The bookshelves lining the walls of the lounge at the New Inn in Wilsden give it a cosy home-from-home feel.

But these books aren’t just here for cosmetic reasons. This is a library – one of a number of initiatives licensee Joanne Chappell and her family have come up with to draw in more customers.

Every Monday, the pub holds a ‘Knit and Natter’ session and a coffee morning, and every second Monday in the month there’s a mini market, with stallholders setting up around the pub car park selling fresh produce and crafts.

The market idea was something that Joanne’s second cousin, Christine, who helps to run the pub with the rest of the family, saw in a magazine. She read about a pub encouraging a fishmonger to sell his produce from the venue.

“I thought it was a good idea,” says Christine, who ran a golf club in Portugal for 23 years before returning to Britain.

The market stallholders include a fishmonger, a cheese seller, and a grocer from the village. Joanne and Christine say the market has been relatively successful and they hope to expand, although they are conscious not to replicate the produce being sold along Wilsden’s Main Street.

Joanne’s aim when she took over the New Inn in November 2008 was to make it part of the community. She is now looking into setting up a parcel delivery point at the pub, in a further bid to encourage villagers to use their local.

A former social worker, Joanne enjoys being part of the community, and says pubs have a social role at the heart of communities.

She admits it hasn’t been easy. Taking over a village pub as the economic crisis was deepening was a challenge in itself. In her first year the brewery and the Budget put up the cost of the beer. “I suppose we took over at totally the wrong time because it was when the crash happened, but we ploughed on regardless,” she says.

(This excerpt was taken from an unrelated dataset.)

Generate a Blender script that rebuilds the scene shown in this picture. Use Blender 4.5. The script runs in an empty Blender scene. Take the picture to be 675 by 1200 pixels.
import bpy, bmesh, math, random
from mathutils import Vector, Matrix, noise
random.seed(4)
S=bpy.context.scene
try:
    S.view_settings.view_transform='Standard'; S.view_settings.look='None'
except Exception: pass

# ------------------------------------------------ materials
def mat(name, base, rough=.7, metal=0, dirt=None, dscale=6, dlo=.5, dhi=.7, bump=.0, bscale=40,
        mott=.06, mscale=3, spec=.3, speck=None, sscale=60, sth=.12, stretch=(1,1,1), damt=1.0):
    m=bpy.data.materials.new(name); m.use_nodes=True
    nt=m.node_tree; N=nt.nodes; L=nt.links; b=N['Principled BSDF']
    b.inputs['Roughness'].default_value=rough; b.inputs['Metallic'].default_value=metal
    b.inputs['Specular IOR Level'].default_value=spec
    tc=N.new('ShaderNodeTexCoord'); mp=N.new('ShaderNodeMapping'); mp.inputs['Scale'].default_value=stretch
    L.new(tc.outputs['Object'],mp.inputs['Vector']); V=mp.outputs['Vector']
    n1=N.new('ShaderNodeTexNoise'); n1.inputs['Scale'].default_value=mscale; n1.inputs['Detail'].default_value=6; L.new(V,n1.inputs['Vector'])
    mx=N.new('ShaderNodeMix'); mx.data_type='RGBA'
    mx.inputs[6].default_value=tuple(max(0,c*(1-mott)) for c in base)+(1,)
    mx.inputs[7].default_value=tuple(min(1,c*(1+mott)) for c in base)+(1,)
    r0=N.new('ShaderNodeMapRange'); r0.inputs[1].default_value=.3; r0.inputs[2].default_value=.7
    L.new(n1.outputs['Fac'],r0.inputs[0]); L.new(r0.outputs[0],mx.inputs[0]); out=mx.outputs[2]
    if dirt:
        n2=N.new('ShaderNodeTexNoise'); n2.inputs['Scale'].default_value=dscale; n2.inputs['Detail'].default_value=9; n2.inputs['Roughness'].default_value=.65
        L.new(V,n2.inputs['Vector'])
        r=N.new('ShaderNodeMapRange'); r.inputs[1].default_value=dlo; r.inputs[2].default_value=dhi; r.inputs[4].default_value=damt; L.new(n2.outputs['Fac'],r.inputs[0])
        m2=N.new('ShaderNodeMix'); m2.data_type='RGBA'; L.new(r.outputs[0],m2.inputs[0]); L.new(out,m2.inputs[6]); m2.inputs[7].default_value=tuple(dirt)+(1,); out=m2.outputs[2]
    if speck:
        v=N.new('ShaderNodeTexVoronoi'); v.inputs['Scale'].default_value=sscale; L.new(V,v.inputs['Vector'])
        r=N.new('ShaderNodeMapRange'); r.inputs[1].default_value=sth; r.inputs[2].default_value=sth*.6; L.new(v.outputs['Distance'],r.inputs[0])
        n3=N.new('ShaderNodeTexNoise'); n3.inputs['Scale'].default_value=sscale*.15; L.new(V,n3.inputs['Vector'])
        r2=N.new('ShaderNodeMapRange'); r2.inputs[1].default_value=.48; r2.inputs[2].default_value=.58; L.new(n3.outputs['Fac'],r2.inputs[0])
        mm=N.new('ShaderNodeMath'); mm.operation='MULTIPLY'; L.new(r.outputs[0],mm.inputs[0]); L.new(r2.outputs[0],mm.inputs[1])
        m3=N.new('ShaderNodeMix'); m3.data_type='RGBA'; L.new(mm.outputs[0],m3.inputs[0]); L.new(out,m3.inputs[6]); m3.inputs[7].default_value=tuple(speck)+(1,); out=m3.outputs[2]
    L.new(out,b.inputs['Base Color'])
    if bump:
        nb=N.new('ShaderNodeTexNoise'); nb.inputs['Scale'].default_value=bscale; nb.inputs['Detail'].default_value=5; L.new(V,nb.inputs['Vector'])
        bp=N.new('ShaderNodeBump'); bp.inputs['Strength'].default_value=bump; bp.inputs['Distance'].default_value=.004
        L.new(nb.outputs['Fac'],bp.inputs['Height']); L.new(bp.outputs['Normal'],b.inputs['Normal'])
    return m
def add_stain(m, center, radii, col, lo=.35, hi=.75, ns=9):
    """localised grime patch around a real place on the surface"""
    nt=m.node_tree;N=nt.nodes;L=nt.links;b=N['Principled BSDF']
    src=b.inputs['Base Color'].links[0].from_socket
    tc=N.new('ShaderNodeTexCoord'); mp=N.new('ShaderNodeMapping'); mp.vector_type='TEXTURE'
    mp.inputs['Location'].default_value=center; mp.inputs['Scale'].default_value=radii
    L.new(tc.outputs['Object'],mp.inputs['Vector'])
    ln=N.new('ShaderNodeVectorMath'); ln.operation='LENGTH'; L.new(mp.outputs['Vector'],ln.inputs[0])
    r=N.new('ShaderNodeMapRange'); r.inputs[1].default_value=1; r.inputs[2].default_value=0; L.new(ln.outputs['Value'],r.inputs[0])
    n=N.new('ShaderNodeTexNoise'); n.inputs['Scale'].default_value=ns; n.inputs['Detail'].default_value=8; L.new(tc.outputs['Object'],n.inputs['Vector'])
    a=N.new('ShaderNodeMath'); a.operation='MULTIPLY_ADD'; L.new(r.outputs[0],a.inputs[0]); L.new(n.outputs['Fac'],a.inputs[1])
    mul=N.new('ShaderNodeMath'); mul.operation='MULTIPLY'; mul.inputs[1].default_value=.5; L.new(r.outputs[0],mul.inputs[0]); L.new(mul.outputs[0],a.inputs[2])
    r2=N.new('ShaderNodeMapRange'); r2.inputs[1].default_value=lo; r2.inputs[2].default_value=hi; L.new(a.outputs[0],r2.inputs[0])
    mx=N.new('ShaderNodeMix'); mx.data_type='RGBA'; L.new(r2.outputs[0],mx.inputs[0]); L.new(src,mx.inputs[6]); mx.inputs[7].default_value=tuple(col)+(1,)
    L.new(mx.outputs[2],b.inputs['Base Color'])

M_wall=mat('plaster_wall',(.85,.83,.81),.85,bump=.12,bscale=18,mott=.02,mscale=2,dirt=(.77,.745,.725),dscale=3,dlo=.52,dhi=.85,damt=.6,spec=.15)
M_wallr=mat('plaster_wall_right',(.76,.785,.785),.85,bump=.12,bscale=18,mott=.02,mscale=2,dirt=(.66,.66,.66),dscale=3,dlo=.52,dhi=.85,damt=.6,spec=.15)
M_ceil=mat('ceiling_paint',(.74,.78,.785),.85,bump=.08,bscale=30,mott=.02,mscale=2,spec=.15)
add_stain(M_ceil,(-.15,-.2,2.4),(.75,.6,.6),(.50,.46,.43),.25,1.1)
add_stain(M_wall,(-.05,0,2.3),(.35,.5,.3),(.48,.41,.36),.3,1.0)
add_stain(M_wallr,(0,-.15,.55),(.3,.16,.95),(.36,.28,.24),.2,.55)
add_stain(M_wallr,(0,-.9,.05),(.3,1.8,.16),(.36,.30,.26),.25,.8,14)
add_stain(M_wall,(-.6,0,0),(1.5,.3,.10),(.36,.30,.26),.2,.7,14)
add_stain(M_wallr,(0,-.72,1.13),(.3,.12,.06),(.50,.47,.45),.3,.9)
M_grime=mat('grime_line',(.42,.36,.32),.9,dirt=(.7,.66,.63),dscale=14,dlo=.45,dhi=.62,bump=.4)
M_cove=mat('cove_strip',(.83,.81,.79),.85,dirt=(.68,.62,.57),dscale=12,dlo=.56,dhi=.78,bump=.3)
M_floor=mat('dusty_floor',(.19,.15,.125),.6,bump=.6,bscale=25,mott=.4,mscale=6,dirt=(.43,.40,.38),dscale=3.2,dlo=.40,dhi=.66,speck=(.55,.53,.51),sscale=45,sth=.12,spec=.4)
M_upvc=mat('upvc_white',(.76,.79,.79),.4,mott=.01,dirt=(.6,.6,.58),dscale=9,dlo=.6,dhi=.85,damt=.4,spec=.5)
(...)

According to the British Beer And Pub Association, 39 pubs are closing weekly, yet research by CAMRA, the Campaign For Real Ale, found 84 per cent of people believe pubs are as essential to village life as a shop or post office.

Mick Moss, Yorkshire regional director for CAMRA, says the pub trade is a tough industry, but he believes the ‘stronger players’ will survive.

“You have to diversify. You cannot just sell beer any more. You have to be innovative,” he says.

The Telegraph & Argus recently reported that 16 pubs across the district face closing time after their management companies went into administration.

What is recognised is that people’s social habits have changed. The availability of cheap alcohol has led more people to drink and entertain at home, and consequently pubs have suffered. Some are struggling on while others, like the New Inn, are coming up with other ways to boost support from their communities.

In his role as licensing minister, Bradford South MP Gerry Sutcliffe is to set out proposals to allow pubs to be community-run after the Government gave local authorities the power to switch ownership of threatened community assets to local people.

“The New Inn is a fantastic example of a pub that is at the heart of the community,” he says. “Pubs play an important role in millions of people’s lives across Britain and are just as significant as the local post office, village hall or corner shop.

“The New Inn offers something for everyone, from craft clubs to book swaps, and has recognised the need to adapt to changing customer habits. The Government wants well-run, responsible pubs to flourish and is working on measures to specifically help community pubs.”

Lisa Noble, who runs the Duke of York in Thornton with her son Sam, says that while the idea for pubs to be community-run sounds like a good idea, she would like to see the Government relaxing the duty on beer to give pubs a fighting chance of survival.

Lisa wants the Government to make it easier for breweries, with incentives such as relaxing the duty on beer enabling them to pass on the benefits through reduced prices to customers.

“We just need that financial support at grass roots from the Government,” she says.